Sleepless in City Hall

Former Alachua County Manager Randy Reid typically ends his correspondence with “In Public Service.” Appropriate coming from a man who has spent his professional life working in city and county governments.

Reid recently sent me a document titled “What keeps local government managers up at night.” The product of a series of focus group discussions involving local government managers in Florida, the concerns expressed were pretty much what you might expect – state legislatures eating away at home rule authority, deteriorating infrastructure, eroding tax bases and the like.

Ironically, within hours of sending the document Reid – now a regional coordinator for the International City & County Management Association – was abruptly summoned to provide assistance to one local government, Virginia Beach, whose managers suddenly had ample cause to lose sleep.

Add to the list of things that keep managers up at night: Mass shootings.

“Virginia Beach is the classic nightmare for public managers in our current era of political divisiveness and recognized failure to be able to identify or track people with mental health or violent prone tendencies in our communities and workforces,” Reid told me in an email.

Reid had been attending a city and county manager conference in Orlando when the news broke about a disgruntled city worker who used an automatic pistol rigged with sound suppressor and extended ammunition capacity to murder 11 Virginia Beach employees and a local contractor. 

Most of the managers at the conference, he wrote, were thinking “this easily could have been my city or county.”

“We all have war stories of disgruntled employees who could have carried out threats or gone off their meds.”

Such is the occupational hazard of working for the branch of government that is, by definition and proximity, “closest to the people,” in the most heavily armed society in the history of human civilization.

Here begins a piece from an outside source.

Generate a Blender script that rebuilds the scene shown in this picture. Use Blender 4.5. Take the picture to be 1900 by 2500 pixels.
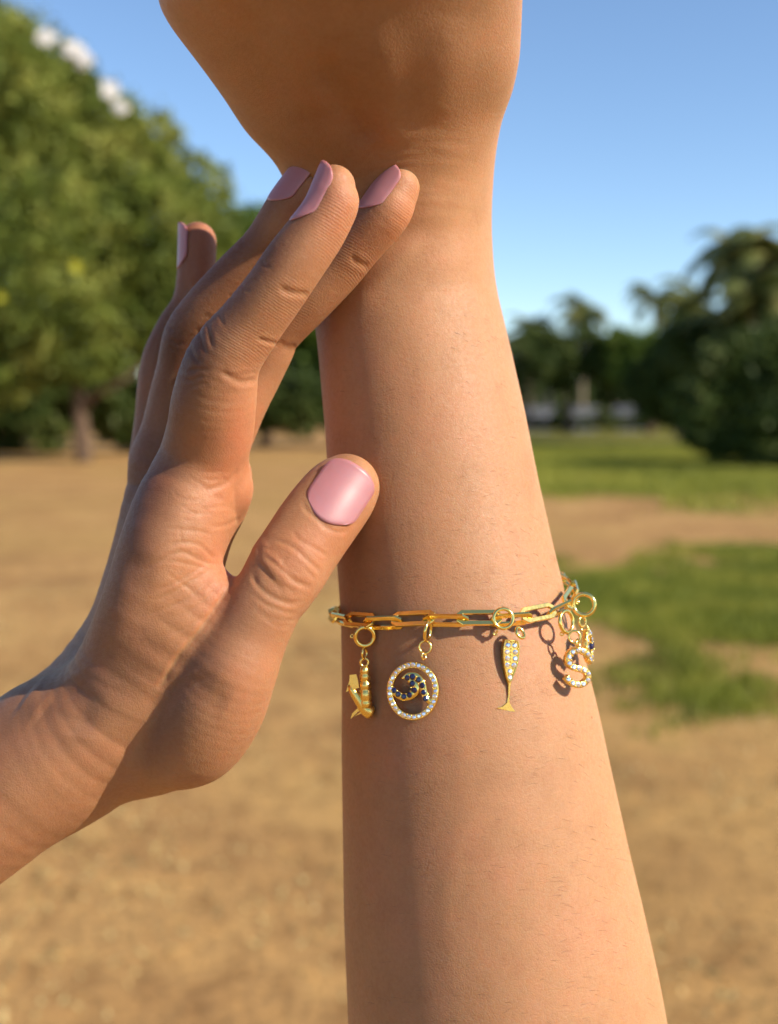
import bpy, math, random
import numpy as np
import openvdb as vdb
from mathutils import Vector, Matrix

random.seed(7); rng = np.random.default_rng(7)
for o in list(bpy.data.objects): bpy.data.objects.remove(o)
S = bpy.context.scene
COL = S.collection

# ------------------------------------------------------------------ camera
EYE = 1.42; FOC = 2700.0; PITCH = math.radians(-5.3)
cam = bpy.data.cameras.new('camera'); co = bpy.data.objects.new('camera', cam); COL.objects.link(co)
cam.sensor_fit = 'VERTICAL'; cam.sensor_height = 24.0; cam.lens = 24.0*FOC/2500.0
cam.clip_start = 0.02; cam.clip_end = 3000
co.location = (0, 0, EYE); co.rotation_euler = (math.radians(90)+PITCH, 0, 0)
S.camera = co
cam.dof.use_dof = True; cam.dof.focus_distance = 0.268
APERTURE = 0.0040
cam.dof.aperture_fstop = (cam.lens/1000.0)/APERTURE
cam.dof.aperture_blades = 0
bpy.context.view_layer.update()
MC = Matrix.Translation((0,0,EYE)) @ Matrix.Rotation(math.radians(90)+PITCH, 4, 'X')
MCn = np.array(MC)

# ------------------------------------------------------------------ light
SUN_AZ = math.radians(116)      # from +Y towards +X
SUN_EL = math.radians(33)
w = bpy.data.worlds.new('World'); S.world = w; w.use_nodes = True
nt = w.node_tree; nt.nodes.clear()
sky = nt.nodes.new('ShaderNodeTexSky'); sky.sky_type = 'NISHITA'; sky.sun_disc = False
sky.sun_elevation = SUN_EL; sky.sun_rotation = SUN_AZ
sky.altitude = 1500; sky.air_density = 1.15; sky.dust_density = 0.05; sky.ozone_density = 3.6
bg = nt.nodes.new('ShaderNodeBackground'); bg.inputs['Strength'].default_value = 0.12
wo = nt.nodes.new('ShaderNodeOutputWorld')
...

And unlike the well guarded buildings that shelter Congress and most state legislatures, city halls and county administration buildings tend to be easily accessible, and thus vulnerable. 

“Public buildings and meeting areas must remain open and accessible in a democracy,” Reid wrote, “so short of implementing TSA procedures, meetings in public facilities must balance security and ease of access and are likely places of future occasional tragedies.” 

Not surprisingly, this tends to foster a near state of siege mentality among those who work in local government buildings. 

“Most managers instinctively visually scan meetings for known troubled attendees, look for packages carried into meetings and scan empty parking lots if leaving the building late, and some on occasion if lawful carry firearms on persons and vehicles. Bailiff or police officers are now common place at meeting and have been for decades. Card entry to non public areas the norm,” Reid wrote.

Randy and I both regularly attend an informal gathering of current and former Gainesville and Alachua County elected officials, employees and community leaders. And quite often during our sessions, the increasingly hostile and uncivil tone of public comment at city and county meetings is a topic for discussion. 

In Virginia Beach, it was an angry employee who wielded the gun. But you don’t have to watch too many local city commission meetings to wonder about the prospect of angry rhetoric degenerating into something decidedly more deadly. 

When commissioners are routinely impugned as liars, fools and thieves how can they not worry about their own personal safety and that of their families? When city employees must sit mute as their professional reputations are impugned and their personal lifestyles condemned, how can they not wonder when ugly verbiage may take a lethal turn?

We live in an era of political polarization in which the popular rhetoric of the day more often makes government out to be the enemy than the servant of the people. Combine that with easy access to firearms – not to mention state and federal restrictions on the ability to the locals to control guns – and it is easy to understand why city halls and county administration buildings may become irresistible targets of opportunity for the spiteful, the vengeful and the deranged. 

Looking back on his own career in local government, Reid recalls “I have personally always had meeting room evacuation and emergency plans distributed to folks on the dais with procedures, as to code words, exit procedures and where to meet up for post event security.

“I and many  managers, like cops, learn not to set with backs toward the door in public places, take different routes when commuting if suspecting trouble or harassment,” Reid continued. “Personally in forty years I have been threatened several times, harassed while shopping for groceries and at civic events and physically assaulted once at restaurant when I did have my back turned to the door by the brother of a terminated employee requiring police response and arrest.”

“In Public Service” is a worthy salutation for legions of men and women who labor each day on behalf of their fellow city and county residents. That such public servants all too often become objects of public contempt – and, yes, even human targets – says something frightening about the fragile state of our democracy in an age of rage.